Volgens de Kennisgroep aanmerkelijk belang heeft de Hoge Raad in het arrest van 13 januari 2023 (HR 13 januari 2023, 20/01589, BNB 2023/40, V-N 2023/4.7) geen nadere invulling gegeven aan de begrippen “prijsgeven” en “vrijwillig prijsgeven”.
Een vennootschap kan gelden verstrekken aan een aanmerkelijkbelanghouder, bijvoorbeeld in de vorm van een lening of een rekening-courant. Uit de jurisprudentie blijkt dat sprake kan zijn van een onttrekking op twee momenten: op het moment van verstrekking van de gelden en op een later moment.
Volgens de Hoge Raad is op het moment van verstrekking sprake van een onttrekking als “op dat moment vaststaat of zo goed als zeker is dat de aandeelhouder deze geleende gelden niet kan of zal aflossen”.

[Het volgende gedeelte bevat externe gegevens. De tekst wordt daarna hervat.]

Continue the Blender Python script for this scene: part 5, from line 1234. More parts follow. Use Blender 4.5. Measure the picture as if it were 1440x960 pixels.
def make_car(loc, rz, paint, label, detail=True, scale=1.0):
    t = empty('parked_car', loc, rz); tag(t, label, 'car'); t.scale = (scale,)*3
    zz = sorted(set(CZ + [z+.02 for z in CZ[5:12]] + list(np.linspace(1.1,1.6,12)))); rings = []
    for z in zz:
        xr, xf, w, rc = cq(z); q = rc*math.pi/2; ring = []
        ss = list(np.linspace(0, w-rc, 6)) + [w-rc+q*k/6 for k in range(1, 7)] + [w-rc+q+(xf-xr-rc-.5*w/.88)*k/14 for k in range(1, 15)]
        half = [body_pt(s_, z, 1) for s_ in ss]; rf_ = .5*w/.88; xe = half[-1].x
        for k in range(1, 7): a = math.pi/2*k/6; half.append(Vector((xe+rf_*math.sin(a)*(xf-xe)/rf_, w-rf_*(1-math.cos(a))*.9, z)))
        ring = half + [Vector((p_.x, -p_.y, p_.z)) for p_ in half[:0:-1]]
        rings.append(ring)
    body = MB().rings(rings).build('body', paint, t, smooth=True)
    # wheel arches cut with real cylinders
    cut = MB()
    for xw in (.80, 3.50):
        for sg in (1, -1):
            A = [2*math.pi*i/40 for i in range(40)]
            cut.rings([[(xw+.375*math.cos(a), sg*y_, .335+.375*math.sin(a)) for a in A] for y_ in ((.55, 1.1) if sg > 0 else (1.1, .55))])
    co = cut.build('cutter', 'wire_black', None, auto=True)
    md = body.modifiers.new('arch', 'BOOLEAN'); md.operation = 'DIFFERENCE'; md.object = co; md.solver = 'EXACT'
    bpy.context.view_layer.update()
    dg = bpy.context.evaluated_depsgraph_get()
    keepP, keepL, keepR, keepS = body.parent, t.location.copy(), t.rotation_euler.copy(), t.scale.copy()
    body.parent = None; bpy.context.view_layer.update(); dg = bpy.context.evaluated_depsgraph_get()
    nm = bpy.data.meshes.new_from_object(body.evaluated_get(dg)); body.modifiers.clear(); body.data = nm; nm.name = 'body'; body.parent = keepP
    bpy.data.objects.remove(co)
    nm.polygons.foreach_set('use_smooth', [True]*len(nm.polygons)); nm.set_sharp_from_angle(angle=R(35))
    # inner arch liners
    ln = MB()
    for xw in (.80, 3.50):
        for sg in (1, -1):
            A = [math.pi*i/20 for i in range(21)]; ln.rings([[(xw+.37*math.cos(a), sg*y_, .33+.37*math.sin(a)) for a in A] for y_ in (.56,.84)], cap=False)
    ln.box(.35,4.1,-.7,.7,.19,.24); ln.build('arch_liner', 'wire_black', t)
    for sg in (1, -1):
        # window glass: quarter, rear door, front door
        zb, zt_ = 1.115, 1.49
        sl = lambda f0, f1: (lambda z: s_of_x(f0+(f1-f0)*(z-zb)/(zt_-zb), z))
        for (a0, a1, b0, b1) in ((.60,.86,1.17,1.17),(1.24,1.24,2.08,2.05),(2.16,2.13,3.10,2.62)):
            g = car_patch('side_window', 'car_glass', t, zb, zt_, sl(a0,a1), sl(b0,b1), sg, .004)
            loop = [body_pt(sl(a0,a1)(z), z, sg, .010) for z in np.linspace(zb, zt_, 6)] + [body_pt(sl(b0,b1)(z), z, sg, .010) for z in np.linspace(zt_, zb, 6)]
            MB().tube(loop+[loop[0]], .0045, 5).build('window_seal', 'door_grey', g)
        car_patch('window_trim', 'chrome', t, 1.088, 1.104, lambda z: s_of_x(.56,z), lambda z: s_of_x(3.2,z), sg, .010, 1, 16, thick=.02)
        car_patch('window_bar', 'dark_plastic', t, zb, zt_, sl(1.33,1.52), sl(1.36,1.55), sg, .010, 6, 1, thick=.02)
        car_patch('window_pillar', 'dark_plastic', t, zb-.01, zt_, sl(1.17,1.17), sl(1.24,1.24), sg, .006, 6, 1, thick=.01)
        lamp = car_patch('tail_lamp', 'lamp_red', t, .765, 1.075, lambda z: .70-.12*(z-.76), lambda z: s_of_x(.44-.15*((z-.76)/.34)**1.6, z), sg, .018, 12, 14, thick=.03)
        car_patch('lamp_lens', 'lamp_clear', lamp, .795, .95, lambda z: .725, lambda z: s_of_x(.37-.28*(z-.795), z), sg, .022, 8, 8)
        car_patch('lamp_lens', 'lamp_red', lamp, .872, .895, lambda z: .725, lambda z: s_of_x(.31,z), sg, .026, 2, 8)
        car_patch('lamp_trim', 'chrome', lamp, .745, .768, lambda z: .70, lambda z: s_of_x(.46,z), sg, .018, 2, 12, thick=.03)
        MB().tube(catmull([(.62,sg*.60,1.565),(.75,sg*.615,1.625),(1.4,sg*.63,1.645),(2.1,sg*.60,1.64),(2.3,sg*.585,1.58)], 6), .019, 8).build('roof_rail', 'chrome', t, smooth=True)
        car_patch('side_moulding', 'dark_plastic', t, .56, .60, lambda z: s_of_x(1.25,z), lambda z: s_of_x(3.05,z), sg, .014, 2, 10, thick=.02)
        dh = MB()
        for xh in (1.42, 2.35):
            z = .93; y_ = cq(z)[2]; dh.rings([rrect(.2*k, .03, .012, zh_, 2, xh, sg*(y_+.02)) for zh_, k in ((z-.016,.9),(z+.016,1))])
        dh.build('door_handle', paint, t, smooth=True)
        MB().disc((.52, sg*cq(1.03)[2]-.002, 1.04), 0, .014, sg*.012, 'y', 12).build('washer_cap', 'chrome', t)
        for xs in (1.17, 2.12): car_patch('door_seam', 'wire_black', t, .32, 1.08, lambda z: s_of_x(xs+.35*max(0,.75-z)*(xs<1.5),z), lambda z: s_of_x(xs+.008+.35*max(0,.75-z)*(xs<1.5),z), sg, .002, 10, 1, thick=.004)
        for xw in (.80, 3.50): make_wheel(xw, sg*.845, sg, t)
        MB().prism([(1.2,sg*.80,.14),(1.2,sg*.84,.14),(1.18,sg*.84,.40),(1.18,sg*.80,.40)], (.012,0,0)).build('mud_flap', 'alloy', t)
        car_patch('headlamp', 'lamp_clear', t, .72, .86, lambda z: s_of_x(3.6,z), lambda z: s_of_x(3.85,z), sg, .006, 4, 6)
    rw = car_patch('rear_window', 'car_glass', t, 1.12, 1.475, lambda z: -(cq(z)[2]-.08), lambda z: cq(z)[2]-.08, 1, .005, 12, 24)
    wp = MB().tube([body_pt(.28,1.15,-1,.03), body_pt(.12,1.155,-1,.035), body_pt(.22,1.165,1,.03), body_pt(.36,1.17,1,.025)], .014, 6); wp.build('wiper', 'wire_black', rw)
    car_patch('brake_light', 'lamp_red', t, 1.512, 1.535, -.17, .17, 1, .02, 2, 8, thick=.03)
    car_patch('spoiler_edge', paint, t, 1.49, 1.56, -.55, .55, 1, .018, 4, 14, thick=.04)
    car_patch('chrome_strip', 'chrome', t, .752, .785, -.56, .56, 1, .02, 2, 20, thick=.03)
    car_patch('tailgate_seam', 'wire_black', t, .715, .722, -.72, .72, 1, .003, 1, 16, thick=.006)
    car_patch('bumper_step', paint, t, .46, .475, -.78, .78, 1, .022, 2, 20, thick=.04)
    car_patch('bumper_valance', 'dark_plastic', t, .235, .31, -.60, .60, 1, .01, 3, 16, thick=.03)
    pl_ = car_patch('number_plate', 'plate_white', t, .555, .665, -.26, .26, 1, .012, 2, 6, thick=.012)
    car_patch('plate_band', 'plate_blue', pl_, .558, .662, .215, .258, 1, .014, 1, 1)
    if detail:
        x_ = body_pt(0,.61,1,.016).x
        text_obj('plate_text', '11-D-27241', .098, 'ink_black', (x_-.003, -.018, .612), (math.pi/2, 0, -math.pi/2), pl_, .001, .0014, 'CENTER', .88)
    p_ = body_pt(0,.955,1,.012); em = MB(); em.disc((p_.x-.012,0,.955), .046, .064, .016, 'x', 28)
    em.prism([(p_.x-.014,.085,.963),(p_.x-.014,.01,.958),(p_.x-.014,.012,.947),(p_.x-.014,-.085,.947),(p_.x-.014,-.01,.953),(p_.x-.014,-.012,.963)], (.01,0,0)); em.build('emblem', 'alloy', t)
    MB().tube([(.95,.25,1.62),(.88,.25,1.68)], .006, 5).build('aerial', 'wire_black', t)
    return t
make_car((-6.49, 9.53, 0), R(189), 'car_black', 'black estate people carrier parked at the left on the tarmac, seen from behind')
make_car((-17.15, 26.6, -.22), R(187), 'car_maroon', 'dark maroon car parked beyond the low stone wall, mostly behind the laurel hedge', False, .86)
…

Op een later moment kan ook sprake zijn van een onttrekking indien er sprake is van het prijsgeven van de rechten die de vennootschap als crediteur toekomen, op grond van de met de aandeelhouder bestaande vennootschappelijke betrekkingen. Of als er sprake is van het vrijwillig prijsgeven van de rechten die de vennootschap op grond van een geldleningsovereenkomst als schuldeiser toekomen. De Hoge Raad geeft in het genoemde arrest geen nadere invulling aan deze begrippen.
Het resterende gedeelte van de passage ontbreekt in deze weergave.